▶ _Set exercise_
You are to retype all of the data exactly as it appears.

▶ _Collected material_
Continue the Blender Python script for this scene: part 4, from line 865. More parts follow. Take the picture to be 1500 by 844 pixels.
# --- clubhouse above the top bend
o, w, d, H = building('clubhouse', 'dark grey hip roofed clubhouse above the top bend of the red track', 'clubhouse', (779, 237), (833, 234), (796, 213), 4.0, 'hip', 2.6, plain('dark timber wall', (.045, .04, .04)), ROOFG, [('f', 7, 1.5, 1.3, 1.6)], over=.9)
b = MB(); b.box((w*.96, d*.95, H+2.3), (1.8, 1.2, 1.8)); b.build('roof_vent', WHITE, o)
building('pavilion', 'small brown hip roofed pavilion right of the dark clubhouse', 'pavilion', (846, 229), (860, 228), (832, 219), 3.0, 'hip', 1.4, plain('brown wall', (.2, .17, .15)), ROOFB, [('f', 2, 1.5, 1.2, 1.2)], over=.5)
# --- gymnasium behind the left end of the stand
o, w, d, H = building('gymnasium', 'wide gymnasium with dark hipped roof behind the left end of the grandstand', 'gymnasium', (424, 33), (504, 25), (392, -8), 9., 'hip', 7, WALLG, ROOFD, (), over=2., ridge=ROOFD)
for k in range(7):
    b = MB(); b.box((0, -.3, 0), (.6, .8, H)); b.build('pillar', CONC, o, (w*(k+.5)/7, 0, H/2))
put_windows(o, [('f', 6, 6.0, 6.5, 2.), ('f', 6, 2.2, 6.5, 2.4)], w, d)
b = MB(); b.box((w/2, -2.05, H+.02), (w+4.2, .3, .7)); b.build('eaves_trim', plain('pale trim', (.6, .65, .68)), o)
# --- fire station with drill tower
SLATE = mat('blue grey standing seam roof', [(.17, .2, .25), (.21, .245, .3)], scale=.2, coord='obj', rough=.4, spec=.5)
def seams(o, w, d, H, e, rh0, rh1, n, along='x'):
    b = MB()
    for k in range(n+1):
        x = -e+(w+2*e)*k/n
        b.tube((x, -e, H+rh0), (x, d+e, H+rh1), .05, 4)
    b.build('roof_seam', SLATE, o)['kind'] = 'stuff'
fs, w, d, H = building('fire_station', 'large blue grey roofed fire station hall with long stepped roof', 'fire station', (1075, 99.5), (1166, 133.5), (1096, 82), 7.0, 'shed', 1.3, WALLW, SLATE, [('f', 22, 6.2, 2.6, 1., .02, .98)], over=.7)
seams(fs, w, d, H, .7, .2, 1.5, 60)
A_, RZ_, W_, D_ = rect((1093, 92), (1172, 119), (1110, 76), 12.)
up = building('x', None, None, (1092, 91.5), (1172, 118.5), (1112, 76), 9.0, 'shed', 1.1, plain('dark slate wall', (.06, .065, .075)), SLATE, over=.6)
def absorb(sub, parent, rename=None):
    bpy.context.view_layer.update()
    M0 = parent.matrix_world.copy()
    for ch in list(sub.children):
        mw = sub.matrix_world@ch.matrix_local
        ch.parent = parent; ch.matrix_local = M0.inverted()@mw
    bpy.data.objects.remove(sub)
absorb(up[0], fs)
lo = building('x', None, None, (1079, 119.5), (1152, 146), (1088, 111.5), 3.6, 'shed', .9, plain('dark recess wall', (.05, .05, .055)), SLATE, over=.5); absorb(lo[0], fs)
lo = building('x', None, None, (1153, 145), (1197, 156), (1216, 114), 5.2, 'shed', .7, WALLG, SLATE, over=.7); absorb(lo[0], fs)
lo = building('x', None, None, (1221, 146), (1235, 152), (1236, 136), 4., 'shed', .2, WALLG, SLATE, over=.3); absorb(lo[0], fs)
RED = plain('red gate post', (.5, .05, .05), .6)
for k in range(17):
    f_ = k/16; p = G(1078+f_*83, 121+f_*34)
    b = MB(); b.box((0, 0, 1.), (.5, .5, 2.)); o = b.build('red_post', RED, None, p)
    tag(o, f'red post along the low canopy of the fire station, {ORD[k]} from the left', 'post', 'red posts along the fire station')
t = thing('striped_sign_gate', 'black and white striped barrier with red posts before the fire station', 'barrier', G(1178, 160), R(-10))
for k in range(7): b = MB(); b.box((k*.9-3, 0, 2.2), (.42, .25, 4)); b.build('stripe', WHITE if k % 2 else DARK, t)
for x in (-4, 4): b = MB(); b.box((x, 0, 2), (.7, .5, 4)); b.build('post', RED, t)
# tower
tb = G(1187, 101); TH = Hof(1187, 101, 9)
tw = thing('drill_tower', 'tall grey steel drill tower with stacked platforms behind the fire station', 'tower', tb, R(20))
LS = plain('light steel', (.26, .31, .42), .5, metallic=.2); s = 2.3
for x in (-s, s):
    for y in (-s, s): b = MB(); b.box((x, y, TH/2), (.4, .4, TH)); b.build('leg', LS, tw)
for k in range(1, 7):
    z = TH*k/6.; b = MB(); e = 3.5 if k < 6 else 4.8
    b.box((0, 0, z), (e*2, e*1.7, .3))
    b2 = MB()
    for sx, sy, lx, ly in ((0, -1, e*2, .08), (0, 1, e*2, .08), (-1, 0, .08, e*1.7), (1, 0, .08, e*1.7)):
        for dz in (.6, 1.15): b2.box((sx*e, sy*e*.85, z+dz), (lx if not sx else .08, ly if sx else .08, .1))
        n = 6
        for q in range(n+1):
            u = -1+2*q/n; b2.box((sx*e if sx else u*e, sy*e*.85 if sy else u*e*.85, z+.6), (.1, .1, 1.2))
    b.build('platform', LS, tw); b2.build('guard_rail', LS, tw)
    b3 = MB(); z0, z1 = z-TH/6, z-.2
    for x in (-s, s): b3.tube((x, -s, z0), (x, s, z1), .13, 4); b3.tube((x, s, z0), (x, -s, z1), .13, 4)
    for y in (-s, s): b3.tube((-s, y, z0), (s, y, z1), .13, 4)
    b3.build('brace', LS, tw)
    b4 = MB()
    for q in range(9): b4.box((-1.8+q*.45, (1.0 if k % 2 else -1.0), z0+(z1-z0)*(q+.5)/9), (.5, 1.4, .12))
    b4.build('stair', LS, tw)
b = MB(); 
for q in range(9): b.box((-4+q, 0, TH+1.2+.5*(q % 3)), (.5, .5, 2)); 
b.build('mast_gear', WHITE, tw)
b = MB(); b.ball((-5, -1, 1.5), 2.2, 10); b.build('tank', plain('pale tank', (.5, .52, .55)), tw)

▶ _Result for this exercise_
Continue the Blender Python script for this scene: part 4, from line 865. More parts follow. Take the picture to be 1500 by 844 pixels.
# --- clubhouse above the top bend
o, w, d, H = building('clubhouse', 'dark grey hip roofed clubhouse above the top bend of the red track', 'clubhouse', (779, 237), (833, 234), (796, 213), 4.0, 'hip', 2.6, plain('dark timber wall', (.045, .04, .04)), ROOFG, [('f', 7, 1.5, 1.3, 1.6)], over=.9)
b = MB(); b.box((w*.96, d*.95, H+2.3), (1.8, 1.2, 1.8)); b.build('roof_vent', WHITE, o)
building('pavilion', 'small brown hip roofed pavilion right of the dark clubhouse', 'pavilion', (846, 229), (860, 228), (832, 219), 3.0, 'hip', 1.4, plain('brown wall', (.2, .17, .15)), ROOFB, [('f', 2, 1.5, 1.2, 1.2)], over=.5)
# --- gymnasium behind the left end of the stand
o, w, d, H = building('gymnasium', 'wide gymnasium with dark hipped roof behind the left end of the grandstand', 'gymnasium', (424, 33), (504, 25), (392, -8), 9., 'hip', 7, WALLG, ROOFD, (), over=2., ridge=ROOFD)
for k in range(7):
    b = MB(); b.box((0, -.3, 0), (.6, .8, H)); b.build('pillar', CONC, o, (w*(k+.5)/7, 0, H/2))
put_windows(o, [('f', 6, 6.0, 6.5, 2.), ('f', 6, 2.2, 6.5, 2.4)], w, d)
b = MB(); b.box((w/2, -2.05, H+.02), (w+4.2, .3, .7)); b.build('eaves_trim', plain('pale trim', (.6, .65, .68)), o)
# --- fire station with drill tower
SLATE = mat('blue grey standing seam roof', [(.17, .2, .25), (.21, .245, .3)], scale=.2, coord='obj', rough=.4, spec=.5)
def seams(o, w, d, H, e, rh0, rh1, n, along='x'):
    b = MB()
    for k in range(n+1):
        x = -e+(w+2*e)*k/n
        b.tube((x, -e, H+rh0), (x, d+e, H+rh1), .05, 4)
    b.build('roof_seam', SLATE, o)['kind'] = 'stuff'
fs, w, d, H = building('fire_station', 'large blue grey roofed fire station hall with long stepped roof', 'fire station', (1075, 99.5), (1166, 133.5), (1096, 82), 7.0, 'shed', 1.3, WALLW, SLATE, [('f', 22, 6.2, 2.6, 1., .02, .98)], over=.7)
seams(fs, w, d, H, .7, .2, 1.5, 60)
A_, RZ_, W_, D_ = rect((1093, 92), (1172, 119), (1110, 76), 12.)
up = building('x', None, None, (1092, 91.5), (1172, 118.5), (1112, 76), 9.0, 'shed', 1.1, plain('dark slate wall', (.06, .065, .075)), SLATE, over=.6)
def absorb(sub, parent, rename=None):
    bpy.context.view_layer.update()
    M0 = parent.matrix_world.copy()
    for ch in list(sub.children):
        mw = sub.matrix_world@ch.matrix_local
        ch.parent = parent; ch.matrix_local = M0.inverted()@mw
    bpy.data.objects.remove(sub)
absorb(up[0], fs)
lo = building('x', None, None, (1079, 119.5), (1152, 146), (1088, 111.5), 3.6, 'shed', .9, plain('dark recess wall', (.05, .05, .055)), SLATE, over=.5); absorb(lo[0], fs)
lo = building('x', None, None, (1153, 145), (1197, 156), (1216, 114), 5.2, 'shed', .7, WALLG, SLATE, over=.7); absorb(lo[0], fs)
lo = building('x', None, None, (1221, 146), (1235, 152), (1236, 136), 4., 'shed', .2, WALLG, SLATE, over=.3); absorb(lo[0], fs)
RED = plain('red gate post', (.5, .05, .05), .6)
for k in range(17):
    f_ = k/16; p = G(1078+f_*83, 121+f_*34)
    b = MB(); b.box((0, 0, 1.), (.5, .5, 2.)); o = b.build('red_post', RED, None, p)
    tag(o, f'red post along the low canopy of the fire station, {ORD[k]} from the left', 'post', 'red posts along the fire station')
t = thing('striped_sign_gate', 'black and white striped barrier with red posts before the fire station', 'barrier', G(1178, 160), R(-10))
for k in range(7): b = MB(); b.box((k*.9-3, 0, 2.2), (.42, .25, 4)); b.build('stripe', WHITE if k % 2 else DARK, t)
for x in (-4, 4): b = MB(); b.box((x, 0, 2), (.7, .5, 4)); b.build('post', RED, t)
# tower
tb = G(1187, 101); TH = Hof(1187, 101, 9)
tw = thing('drill_tower', 'tall grey steel drill tower with stacked platforms behind the fire station', 'tower', tb, R(20))
LS = plain('light steel', (.26, .31, .42), .5, metallic=.2); s = 2.3
for x in (-s, s):
    for y in (-s, s): b = MB(); b.box((x, y, TH/2), (.4, .4, TH)); b.build('leg', LS, tw)
for k in range(1, 7):
    z = TH*k/6.; b = MB(); e = 3.5 if k < 6 else 4.8
    b.box((0, 0, z), (e*2, e*1.7, .3))
    b2 = MB()
    for sx, sy, lx, ly in ((0, -1, e*2, .08), (0, 1, e*2, .08), (-1, 0, .08, e*1.7), (1, 0, .08, e*1.7)):
        for dz in (.6, 1.15): b2.box((sx*e, sy*e*.85, z+dz), (lx if not sx else .08, ly if sx else .08, .1))
        n = 6
        for q in range(n+1):
            u = -1+2*q/n; b2.box((sx*e if sx else u*e, sy*e*.85 if sy else u*e*.85, z+.6), (.1, .1, 1.2))
    b.build('platform', LS, tw); b2.build('guard_rail', LS, tw)
    b3 = MB(); z0, z1 = z-TH/6, z-.2
    for x in (-s, s): b3.tube((x, -s, z0), (x, s, z1), .13, 4); b3.tube((x, s, z0), (x, -s, z1), .13, 4)
    for y in (-s, s): b3.tube((-s, y, z0), (s, y, z1), .13, 4)
    b3.build('brace', LS, tw)
    b4 = MB()
    for q in range(9): b4.box((-1.8+q*.45, (1.0 if k % 2 else -1.0), z0+(z1-z0)*(q+.5)/9), (.5, 1.4, .12))
    b4.build('stair', LS, tw)
b = MB(); 
for q in range(9): b.box((-4+q, 0, TH+1.2+.5*(q % 3)), (.5, .5, 2)); 
b.build('mast_gear', WHITE, tw)
b = MB(); b.ball((-5, -1, 1.5), 2.2, 10); b.build('tank', plain('pale tank', (.5, .52, .55)), tw)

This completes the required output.